Locate each line containing the string "parts" and copy it out.

### Supplied information:
————

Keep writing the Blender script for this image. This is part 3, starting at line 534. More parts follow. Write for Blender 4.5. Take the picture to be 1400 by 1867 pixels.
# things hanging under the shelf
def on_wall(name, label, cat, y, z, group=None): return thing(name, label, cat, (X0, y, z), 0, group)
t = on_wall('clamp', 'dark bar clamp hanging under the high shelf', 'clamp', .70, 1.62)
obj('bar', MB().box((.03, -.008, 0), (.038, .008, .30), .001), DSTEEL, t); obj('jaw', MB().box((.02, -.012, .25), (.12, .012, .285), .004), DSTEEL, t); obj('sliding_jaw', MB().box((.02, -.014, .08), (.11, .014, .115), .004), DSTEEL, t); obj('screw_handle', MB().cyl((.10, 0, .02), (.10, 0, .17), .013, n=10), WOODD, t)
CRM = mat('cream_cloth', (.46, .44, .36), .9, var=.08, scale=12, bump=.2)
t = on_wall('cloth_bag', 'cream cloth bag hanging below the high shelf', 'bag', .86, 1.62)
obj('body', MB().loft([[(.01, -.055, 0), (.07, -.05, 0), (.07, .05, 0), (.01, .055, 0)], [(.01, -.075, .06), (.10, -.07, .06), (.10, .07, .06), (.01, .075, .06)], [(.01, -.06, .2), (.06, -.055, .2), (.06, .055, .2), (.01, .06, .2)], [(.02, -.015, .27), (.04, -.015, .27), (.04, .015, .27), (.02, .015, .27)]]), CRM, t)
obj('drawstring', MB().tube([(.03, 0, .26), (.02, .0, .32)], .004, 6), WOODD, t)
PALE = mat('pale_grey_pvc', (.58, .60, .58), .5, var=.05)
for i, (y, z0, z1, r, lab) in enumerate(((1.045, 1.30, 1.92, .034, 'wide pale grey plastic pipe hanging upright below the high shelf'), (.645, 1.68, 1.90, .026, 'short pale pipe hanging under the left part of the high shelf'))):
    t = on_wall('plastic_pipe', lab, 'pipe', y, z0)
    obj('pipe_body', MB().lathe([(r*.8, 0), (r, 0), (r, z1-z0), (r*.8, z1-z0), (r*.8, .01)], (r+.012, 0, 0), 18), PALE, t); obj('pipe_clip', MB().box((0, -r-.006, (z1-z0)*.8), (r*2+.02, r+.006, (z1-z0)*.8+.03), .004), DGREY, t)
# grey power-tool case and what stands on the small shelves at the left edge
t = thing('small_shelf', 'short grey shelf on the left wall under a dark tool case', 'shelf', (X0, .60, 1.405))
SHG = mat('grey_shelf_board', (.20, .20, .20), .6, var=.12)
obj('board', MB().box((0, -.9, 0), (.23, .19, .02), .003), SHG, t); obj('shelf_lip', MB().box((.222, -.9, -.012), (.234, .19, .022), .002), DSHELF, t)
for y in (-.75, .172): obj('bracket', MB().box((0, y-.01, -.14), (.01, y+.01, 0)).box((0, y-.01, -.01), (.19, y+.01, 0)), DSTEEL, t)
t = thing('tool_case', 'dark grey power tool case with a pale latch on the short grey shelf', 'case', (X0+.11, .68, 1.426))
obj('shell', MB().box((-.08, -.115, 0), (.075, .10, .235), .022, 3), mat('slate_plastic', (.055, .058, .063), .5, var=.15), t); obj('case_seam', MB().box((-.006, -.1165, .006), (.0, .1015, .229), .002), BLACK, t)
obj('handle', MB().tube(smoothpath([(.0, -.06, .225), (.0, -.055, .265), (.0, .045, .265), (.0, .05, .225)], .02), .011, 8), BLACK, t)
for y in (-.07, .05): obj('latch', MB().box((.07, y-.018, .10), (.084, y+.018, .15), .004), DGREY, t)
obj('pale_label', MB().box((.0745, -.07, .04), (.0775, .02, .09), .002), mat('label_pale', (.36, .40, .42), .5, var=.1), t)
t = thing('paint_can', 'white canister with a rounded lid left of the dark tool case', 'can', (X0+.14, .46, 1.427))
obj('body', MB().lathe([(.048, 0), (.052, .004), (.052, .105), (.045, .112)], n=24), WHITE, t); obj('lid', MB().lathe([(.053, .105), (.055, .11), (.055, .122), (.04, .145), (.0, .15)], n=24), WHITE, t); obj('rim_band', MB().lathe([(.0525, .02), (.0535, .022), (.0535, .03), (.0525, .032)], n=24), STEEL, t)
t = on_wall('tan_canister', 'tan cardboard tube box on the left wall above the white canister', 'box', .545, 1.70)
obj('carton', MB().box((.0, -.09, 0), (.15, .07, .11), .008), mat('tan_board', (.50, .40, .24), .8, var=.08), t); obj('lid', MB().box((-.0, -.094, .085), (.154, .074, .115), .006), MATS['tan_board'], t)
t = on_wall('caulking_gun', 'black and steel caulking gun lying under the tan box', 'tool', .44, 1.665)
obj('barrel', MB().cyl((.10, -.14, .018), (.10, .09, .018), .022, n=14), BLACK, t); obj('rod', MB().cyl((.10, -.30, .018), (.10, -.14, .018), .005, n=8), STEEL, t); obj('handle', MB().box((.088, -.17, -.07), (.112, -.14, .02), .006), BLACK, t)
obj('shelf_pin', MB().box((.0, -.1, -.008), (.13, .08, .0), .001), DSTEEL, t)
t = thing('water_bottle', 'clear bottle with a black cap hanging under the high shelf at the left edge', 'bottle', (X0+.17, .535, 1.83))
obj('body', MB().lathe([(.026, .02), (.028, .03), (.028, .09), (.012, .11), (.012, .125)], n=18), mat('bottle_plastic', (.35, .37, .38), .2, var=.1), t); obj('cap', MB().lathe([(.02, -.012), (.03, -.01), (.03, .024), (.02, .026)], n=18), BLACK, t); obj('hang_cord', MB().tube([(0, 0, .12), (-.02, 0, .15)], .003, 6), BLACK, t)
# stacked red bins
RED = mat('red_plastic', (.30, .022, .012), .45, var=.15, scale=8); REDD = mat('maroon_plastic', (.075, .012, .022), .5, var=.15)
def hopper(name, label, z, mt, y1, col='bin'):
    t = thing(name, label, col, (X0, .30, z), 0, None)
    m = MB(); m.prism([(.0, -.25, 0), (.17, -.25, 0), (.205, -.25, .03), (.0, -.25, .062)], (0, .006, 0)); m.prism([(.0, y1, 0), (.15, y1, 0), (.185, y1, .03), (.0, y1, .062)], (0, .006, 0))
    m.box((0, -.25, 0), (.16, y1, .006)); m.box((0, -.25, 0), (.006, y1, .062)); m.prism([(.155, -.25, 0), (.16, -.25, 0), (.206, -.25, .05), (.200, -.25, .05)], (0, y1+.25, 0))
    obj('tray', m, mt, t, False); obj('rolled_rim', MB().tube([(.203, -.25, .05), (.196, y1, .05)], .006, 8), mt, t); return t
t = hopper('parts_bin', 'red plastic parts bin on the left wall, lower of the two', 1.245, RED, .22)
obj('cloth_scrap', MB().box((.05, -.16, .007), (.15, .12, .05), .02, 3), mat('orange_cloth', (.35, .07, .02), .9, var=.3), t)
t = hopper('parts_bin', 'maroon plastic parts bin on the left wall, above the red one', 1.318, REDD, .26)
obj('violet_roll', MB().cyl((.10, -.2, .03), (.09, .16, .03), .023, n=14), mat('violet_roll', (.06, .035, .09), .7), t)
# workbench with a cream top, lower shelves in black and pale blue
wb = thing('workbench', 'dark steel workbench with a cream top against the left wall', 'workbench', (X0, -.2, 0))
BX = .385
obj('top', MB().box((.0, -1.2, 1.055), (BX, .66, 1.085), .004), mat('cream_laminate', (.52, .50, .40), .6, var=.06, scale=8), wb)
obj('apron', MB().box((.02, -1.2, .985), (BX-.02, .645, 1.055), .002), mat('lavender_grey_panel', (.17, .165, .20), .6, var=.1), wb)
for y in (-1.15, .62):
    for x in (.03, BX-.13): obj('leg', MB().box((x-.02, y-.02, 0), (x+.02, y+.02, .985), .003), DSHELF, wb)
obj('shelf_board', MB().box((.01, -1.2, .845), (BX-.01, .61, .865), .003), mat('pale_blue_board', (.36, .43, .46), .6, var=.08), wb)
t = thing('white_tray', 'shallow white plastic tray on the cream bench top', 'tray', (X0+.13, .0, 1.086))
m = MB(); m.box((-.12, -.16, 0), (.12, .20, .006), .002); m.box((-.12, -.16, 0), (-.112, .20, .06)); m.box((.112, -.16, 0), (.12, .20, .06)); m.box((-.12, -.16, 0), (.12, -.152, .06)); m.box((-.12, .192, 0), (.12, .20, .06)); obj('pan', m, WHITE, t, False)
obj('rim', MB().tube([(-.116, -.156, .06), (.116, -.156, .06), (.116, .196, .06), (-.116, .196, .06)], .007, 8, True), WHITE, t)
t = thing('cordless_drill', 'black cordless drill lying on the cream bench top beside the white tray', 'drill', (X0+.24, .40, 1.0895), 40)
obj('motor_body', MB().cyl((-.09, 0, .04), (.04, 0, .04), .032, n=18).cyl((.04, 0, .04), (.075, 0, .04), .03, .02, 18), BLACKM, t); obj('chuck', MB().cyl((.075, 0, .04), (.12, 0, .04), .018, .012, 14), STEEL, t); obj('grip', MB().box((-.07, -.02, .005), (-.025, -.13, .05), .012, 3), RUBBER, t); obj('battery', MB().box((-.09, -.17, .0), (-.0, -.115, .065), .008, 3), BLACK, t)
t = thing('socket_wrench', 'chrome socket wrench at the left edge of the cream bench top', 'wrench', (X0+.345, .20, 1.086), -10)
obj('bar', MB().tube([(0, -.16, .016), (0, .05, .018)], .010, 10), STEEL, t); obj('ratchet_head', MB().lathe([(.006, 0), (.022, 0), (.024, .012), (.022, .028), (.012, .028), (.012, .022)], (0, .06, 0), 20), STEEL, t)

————

### Result:
Keep writing the Blender script for this image. This is part 3, starting at line 534. More parts follow. Write for Blender 4.5. Take the picture to be 1400 by 1867 pixels.
t = hopper('parts_bin', 'red plastic parts bin on the left wall, lower of the two', 1.245, RED, .22)
t = hopper('parts_bin', 'maroon plastic parts bin on the left wall, above the red one', 1.318, REDD, .26)